▶ _Instructions to follow_
Every line that contains the word "concatenate" should be copied.
>> BEGIN
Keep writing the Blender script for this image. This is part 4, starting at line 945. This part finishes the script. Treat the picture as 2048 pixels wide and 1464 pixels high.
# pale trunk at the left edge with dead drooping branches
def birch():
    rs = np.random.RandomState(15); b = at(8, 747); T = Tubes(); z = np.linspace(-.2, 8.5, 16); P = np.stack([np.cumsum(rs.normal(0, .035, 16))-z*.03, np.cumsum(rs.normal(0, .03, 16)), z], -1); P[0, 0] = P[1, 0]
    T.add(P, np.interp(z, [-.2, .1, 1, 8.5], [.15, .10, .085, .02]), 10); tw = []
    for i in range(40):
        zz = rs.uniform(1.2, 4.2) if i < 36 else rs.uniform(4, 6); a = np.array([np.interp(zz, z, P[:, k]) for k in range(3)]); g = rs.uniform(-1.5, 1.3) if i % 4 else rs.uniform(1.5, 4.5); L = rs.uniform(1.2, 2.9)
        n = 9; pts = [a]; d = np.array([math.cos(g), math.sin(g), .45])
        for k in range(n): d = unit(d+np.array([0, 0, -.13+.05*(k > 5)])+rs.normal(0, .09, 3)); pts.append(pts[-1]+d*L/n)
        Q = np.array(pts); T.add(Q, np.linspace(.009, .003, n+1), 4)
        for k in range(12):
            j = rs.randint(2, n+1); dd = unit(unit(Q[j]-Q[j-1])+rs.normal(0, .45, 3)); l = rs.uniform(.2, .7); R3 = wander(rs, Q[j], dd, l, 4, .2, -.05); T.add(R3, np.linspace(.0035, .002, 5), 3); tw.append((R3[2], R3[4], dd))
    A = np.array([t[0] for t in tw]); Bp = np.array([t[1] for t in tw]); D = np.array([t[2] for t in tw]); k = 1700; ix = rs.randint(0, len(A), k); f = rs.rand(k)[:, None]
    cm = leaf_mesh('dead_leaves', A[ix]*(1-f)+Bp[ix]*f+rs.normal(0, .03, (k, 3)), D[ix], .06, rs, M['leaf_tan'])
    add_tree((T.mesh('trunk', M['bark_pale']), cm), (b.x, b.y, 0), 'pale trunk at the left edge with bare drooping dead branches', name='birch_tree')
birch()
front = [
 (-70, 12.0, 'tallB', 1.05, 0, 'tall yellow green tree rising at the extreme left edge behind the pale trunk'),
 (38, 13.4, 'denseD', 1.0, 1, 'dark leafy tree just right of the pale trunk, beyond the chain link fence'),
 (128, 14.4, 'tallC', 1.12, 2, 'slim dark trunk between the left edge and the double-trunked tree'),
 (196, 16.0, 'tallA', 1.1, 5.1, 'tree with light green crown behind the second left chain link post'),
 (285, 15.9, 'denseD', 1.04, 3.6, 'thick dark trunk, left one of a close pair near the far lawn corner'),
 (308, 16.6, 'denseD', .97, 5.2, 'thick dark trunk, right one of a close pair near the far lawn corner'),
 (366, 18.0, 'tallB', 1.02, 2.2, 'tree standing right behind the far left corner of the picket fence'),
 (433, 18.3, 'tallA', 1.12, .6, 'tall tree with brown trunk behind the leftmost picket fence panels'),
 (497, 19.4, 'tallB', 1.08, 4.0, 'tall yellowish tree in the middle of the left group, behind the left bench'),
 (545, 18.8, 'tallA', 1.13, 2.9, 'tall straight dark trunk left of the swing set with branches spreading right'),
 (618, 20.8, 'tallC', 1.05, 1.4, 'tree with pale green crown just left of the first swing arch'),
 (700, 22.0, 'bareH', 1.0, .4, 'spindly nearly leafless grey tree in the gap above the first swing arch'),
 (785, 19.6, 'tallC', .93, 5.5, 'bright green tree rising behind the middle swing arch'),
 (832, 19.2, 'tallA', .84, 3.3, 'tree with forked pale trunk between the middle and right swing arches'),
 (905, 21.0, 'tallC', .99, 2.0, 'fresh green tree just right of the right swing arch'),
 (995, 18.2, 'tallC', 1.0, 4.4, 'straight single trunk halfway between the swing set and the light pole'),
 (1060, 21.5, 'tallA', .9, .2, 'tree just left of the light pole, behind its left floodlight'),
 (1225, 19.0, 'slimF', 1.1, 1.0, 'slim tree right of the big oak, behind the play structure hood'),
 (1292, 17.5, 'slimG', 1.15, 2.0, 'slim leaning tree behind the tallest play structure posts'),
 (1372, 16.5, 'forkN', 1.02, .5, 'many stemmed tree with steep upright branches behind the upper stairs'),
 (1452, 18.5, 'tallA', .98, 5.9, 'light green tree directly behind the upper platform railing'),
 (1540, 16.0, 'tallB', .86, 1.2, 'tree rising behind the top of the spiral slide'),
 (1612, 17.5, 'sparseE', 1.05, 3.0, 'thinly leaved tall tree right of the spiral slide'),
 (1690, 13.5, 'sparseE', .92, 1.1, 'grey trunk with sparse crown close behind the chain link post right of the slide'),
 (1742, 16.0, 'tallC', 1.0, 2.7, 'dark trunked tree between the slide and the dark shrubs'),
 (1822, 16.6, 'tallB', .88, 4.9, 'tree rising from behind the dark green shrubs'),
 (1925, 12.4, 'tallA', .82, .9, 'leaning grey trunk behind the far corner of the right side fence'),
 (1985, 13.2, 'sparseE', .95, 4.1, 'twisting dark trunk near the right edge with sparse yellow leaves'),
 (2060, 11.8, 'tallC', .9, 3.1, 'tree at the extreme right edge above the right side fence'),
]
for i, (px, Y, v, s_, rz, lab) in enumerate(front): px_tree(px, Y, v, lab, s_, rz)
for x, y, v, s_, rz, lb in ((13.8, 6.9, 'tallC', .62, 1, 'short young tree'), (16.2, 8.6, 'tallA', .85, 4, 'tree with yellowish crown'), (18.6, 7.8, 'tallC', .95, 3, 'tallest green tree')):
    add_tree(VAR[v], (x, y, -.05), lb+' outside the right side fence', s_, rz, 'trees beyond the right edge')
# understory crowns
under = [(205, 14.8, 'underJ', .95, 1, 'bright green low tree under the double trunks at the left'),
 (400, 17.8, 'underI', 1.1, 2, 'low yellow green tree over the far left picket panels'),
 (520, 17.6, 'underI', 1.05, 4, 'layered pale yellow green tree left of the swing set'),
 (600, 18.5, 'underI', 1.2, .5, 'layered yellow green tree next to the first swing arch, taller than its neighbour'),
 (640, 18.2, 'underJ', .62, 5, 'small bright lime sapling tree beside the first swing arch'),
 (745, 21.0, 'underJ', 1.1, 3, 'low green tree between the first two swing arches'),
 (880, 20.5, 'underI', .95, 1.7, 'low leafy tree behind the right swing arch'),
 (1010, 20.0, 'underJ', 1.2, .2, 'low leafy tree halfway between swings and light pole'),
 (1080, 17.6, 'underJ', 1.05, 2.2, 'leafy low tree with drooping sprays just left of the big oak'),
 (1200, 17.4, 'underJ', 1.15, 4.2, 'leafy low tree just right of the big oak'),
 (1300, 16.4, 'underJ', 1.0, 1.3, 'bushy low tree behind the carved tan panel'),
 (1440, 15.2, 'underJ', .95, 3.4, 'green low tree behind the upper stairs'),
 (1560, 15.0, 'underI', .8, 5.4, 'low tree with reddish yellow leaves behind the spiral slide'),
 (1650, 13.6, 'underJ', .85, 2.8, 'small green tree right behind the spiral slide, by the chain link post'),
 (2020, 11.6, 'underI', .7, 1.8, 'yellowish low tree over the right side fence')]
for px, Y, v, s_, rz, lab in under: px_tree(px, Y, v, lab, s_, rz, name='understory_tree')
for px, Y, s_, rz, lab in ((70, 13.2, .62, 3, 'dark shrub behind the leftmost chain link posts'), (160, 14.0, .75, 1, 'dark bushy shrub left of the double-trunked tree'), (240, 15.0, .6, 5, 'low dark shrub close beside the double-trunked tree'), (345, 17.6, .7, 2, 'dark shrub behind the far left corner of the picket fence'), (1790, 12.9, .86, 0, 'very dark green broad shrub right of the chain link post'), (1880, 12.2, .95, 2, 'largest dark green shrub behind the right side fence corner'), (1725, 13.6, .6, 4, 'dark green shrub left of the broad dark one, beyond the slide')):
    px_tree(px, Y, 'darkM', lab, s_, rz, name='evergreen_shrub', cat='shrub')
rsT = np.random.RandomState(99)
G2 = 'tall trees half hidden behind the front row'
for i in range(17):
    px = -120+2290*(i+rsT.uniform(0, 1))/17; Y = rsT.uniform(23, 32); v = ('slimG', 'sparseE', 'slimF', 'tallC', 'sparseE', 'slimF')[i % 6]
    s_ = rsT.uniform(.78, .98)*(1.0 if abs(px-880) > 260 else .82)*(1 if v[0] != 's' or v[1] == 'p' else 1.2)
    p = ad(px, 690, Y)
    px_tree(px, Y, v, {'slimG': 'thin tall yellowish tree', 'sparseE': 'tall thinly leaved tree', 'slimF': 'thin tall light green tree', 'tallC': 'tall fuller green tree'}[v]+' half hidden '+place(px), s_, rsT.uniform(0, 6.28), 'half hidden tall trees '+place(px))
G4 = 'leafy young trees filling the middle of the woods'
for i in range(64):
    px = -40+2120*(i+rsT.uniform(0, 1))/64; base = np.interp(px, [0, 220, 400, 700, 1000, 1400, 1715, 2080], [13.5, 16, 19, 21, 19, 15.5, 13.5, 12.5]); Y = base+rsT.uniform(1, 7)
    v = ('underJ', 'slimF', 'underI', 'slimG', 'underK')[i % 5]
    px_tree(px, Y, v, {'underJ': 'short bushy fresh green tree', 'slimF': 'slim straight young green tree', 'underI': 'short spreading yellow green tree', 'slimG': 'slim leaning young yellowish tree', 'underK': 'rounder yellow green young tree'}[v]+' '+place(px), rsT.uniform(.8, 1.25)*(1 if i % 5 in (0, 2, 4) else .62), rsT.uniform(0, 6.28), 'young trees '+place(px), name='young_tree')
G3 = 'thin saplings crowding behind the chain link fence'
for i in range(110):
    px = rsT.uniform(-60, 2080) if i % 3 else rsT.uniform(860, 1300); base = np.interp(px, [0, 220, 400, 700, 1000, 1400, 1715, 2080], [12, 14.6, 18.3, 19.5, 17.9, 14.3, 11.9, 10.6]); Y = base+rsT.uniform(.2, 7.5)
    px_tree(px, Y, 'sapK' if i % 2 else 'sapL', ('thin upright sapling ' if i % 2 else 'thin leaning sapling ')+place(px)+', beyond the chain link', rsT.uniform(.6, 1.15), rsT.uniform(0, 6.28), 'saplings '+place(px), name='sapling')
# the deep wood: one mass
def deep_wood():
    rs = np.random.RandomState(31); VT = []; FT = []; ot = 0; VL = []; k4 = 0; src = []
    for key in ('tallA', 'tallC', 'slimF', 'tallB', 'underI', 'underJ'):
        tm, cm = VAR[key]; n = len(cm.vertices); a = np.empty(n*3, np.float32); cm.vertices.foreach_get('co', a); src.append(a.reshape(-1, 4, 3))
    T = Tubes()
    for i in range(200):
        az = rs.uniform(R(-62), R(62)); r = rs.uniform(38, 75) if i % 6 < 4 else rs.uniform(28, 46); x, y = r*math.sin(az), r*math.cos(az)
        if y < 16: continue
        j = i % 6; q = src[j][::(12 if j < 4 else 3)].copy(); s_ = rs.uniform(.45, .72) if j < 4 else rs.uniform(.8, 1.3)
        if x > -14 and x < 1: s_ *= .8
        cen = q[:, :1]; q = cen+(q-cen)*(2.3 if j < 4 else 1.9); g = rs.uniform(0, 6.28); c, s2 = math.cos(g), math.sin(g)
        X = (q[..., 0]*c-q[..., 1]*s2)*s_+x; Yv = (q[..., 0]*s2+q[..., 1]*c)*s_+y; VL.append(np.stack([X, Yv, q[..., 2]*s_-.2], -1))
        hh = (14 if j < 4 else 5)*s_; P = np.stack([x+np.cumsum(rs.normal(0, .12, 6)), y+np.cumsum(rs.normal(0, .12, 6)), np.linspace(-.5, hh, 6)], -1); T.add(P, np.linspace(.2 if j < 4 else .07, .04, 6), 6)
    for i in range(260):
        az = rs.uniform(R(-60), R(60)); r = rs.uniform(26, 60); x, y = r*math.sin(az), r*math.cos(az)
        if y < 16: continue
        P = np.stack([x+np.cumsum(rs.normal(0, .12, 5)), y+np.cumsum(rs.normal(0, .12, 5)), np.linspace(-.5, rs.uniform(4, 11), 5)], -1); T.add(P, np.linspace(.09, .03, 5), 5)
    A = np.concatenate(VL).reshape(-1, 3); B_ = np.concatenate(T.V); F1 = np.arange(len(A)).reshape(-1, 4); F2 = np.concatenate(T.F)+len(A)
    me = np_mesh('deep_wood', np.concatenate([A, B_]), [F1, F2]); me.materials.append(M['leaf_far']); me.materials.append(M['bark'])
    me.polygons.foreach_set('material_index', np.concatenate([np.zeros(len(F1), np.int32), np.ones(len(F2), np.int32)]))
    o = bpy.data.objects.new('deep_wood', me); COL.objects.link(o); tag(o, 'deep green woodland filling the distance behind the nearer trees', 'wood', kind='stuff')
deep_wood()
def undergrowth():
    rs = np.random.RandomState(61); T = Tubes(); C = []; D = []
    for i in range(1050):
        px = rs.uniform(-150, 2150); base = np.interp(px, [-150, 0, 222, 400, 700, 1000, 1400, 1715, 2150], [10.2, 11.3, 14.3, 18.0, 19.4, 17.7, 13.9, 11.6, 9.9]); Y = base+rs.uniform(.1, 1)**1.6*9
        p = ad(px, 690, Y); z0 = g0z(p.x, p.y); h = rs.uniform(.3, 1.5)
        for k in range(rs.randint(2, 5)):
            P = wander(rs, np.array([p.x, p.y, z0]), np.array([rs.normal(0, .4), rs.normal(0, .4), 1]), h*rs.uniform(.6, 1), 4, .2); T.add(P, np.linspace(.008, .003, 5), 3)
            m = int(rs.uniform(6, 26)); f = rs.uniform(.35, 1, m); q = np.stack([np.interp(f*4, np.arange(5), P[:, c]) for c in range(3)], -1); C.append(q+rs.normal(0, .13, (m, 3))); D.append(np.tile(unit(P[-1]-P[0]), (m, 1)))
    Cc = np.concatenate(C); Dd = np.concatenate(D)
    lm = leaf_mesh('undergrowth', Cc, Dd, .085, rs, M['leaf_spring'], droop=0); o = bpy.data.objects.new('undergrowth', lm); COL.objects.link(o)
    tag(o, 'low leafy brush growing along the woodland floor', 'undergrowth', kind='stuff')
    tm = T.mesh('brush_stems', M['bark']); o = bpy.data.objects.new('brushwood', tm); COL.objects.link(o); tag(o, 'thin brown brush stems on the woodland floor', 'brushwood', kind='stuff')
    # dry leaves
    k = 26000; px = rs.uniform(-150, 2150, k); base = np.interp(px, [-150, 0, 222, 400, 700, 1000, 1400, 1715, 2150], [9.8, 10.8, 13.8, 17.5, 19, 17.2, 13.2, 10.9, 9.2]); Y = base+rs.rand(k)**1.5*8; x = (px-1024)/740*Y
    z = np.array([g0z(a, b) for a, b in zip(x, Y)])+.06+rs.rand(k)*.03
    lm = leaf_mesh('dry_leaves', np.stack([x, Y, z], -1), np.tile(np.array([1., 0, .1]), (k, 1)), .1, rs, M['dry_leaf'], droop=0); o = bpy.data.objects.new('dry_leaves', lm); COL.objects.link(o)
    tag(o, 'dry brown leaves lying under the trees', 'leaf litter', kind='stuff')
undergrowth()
>> END
▶ _Problem solution_
    A = np.concatenate(VL).reshape(-1, 3); B_ = np.concatenate(T.V); F1 = np.arange(len(A)).reshape(-1, 4); F2 = np.concatenate(T.F)+len(A)
    me = np_mesh('deep_wood', np.concatenate([A, B_]), [F1, F2]); me.materials.append(M['leaf_far']); me.materials.append(M['bark'])
    me.polygons.foreach_set('material_index', np.concatenate([np.zeros(len(F1), np.int32), np.ones(len(F2), np.int32)]))
    Cc = np.concatenate(C); Dd = np.concatenate(D)